A COP30 será palco para líderes políticos e também para os gigantes do mundo empresarial, o que tem gerado grande desconfiança sobre os acordos que sairão dessa Cúpula, que deve envolver, inclusive, os interesses das atividades com os maiores impactos ambientais. A mineração, a pecuária e agricultura de larga escala são exemplos disso e a região Sul/Sudeste do Pará se destaca justamente nessas áreas, com a produção de commodities, o que gera na região um grande passivo ambiental e regulares conflitos, responsáveis por colocar o Pará em primeiro lugar no ranking (1.171 casos) de violência contra defensoras de direitos ambientais e humanos entre 2019 e 2022, de acordo com as ONGs Terra de Direitos e Justiça Global.

Nesse contexto, Polliane Soares, dirigente estadual do MST, destaca: “A gente não pode esperar que os criadores da crise climática, que são os que mais lucram com ela, tragam solução para isso, sobre o que a ação deles acarreta sobre nós. A solução está em nós, no que temos construído de resistência nos nossos territórios na Amazônia, com a produção coletiva, sem agrotóxicos e degradação da natureza”. A camponesa ainda complementa: “A Cop não é pra nós, não é sobre nós e não trará nada de bom pra nós”.

Assim como a fala de Polliane, o evento foi marcado por manifestações de preocupação com os acordos que serão fechados na COP sem a participação popular, como também destaca Cledeneuza Maria Oliveira, coordenadora executiva do Movimento Interestadual das Quebradeiras de Coco (MIQCB) – Regional Pará:

“Eles falam de crédito de carbono sem fazer nada pela floresta. É a gente que faz. O projeto que será definito na COP deve aprofundar ainda mais nossos desafios, pois será um projeto definido sem nossa participação”, destaca.

A Cacica Yuna Tembé faz eco à tal percepção: “Somos nós, os povos que estão nos territórios, quem cuida da floresta, enfrentando na nossa permanência no território os impactos gerados pelos grandes empreendimentos: fumaça, agrotóxicos, menos chuva, seca dos rios, poluição das águas e do ar, os efeitos do desflorestamento”, afirma.

Jota Quilombola se deslocou do seu quilombo do Alto Acará para participar do evento e destacou que “os principais alvos da crise climática são as populações vulnerabilizadas, mais pobres, marginalizadas e, logo, é motivo de grande indignação não participarem das tomadas de decisão na Cúpula.”

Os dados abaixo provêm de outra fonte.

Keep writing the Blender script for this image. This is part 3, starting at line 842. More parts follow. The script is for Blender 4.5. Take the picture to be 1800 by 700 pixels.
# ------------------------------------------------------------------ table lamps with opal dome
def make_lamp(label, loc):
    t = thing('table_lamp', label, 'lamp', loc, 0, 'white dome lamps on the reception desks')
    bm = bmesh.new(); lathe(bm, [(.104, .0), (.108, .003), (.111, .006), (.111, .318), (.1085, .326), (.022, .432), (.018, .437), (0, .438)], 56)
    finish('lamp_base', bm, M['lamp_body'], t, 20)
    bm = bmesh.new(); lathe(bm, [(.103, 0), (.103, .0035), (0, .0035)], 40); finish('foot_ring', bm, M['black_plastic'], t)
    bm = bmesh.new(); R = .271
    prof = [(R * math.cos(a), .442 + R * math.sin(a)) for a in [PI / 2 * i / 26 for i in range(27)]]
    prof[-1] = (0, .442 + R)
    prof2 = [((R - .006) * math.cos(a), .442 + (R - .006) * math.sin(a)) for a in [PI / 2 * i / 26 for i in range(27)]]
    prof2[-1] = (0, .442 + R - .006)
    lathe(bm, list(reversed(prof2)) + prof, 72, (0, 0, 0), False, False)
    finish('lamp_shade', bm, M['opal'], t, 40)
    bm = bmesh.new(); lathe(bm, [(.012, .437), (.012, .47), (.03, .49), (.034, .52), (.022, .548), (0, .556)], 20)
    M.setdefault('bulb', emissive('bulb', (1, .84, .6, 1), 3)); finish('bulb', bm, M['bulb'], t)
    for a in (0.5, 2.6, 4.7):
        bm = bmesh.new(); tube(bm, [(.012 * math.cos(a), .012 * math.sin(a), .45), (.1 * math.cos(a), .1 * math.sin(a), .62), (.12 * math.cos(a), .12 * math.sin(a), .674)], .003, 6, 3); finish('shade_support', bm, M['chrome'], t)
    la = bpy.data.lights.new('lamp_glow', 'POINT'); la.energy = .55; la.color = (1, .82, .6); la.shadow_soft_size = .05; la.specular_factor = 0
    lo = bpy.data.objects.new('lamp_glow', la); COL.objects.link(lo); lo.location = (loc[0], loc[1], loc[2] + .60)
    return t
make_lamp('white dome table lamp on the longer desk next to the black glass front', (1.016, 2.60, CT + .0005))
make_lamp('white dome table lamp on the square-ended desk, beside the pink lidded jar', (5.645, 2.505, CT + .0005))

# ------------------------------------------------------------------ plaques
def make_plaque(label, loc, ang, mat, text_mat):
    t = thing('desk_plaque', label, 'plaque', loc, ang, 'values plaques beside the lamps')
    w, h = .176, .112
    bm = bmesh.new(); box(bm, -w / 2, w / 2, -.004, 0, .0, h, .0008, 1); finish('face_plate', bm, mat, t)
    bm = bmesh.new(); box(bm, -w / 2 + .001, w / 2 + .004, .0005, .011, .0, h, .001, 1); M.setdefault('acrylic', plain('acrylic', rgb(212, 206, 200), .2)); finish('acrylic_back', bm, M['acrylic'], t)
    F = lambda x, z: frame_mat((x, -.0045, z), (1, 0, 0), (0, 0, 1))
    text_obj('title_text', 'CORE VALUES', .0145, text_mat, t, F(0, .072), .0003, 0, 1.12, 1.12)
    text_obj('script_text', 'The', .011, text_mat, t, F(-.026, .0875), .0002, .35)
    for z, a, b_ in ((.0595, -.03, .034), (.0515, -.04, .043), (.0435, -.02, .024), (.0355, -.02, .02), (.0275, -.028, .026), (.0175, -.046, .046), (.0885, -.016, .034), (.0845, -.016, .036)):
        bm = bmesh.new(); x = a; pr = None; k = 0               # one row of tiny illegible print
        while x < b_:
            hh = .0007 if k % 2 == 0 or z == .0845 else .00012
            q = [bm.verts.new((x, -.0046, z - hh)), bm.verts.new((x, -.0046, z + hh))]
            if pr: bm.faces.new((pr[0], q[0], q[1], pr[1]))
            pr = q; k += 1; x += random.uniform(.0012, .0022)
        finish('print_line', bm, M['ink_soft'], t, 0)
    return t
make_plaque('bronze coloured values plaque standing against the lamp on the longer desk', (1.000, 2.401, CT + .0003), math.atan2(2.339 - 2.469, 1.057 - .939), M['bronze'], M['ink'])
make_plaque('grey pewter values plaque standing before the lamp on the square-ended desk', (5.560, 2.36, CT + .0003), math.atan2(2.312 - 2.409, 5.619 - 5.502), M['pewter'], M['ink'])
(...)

Pablo Neri, dirigente nacional do Movimento dos Trabalhadores Rurais Sem Terra (MST) e representante da Cúpula dos Povos, explica que a organização popular tem o desafio de construir espaços em todo o país para mobilizar a população como um todo sobre o que significa esse momento.

“Nossa organização é para reivindicar o comprometimento dessas lideranças do mundo todo para uma outra forma de produção e relação com a natureza: ecológica, popular e soberana em que os territórios e sujeitos estejam no centro do debate”, pontua.

A organização do evento em Marabá afirma que outros momentos como esse se repetirão na região Sul e Sudeste do Pará, e convocam a se unirem às discussões movimentos de base, movimentos de mulheres, movimentos sociais, universidade e demais organizações da sociedade civil para aprimoramento dessa Agenda Regional pelo Clima, de enfrentamento à crise climática no campo e na cidade.

“Aqui é onde nós vivenciamos a violação dos direitos humanos e da natureza na pele, e temos muito a dizer neste debate. Estamos nos organizando para que a nossa voz e a nossa denúncia façam parte desta resistência neste momento. Rumo à COP 30, mas também em uma posição crítica a esta COP”, acrescenta Pablo Neri.

Conheça os perfis das articulações

COP do Povo – O grupo é formado por líderes de territórios tradicionais, associações e movimentos sociais ligados aos povos da floresta, que se reuniram na capital paraense pela primeira vez em 30 de agosto de 2024. Além da defesa da participação das organizações na COP30, a articulação denuncia grandes empreendimentos e as ameaças enfrentadas por defensores socioambientais, luta por uma reforma agrária justa, pela titulação dos quilombos e pela demarcação das terras indígenas, mapeando os financiadores da COP30, vislumbrando a criação de um tribunal popular para julgar as empresas que estão destruindo a Amazônia, entendendo que não há justiça climática sem a proteção e a participação das comunidades que preservam os biomas. Confira a Carta Completa da COP do Povo.

Cúpula dos Povos Rumo à COP 30 – Desde 1992, a Cúpula dos Povos é um grito de resistência e justiça, um espaço autônomo onde as comunidades mais atingidas pela crise climática, como os povos indígenas, quilombolas, comunidades tradicionais e moradores das periferias urbanas, encontram força para ecoar suas vozes e demandas. Visando a mobilização destes movimentos e comunidades, a Articulação busca denunciar desigualdades e injustiças sociais aprofundadas com a crise climática, além de fazer frente às omissões do poder público e dos setores privados.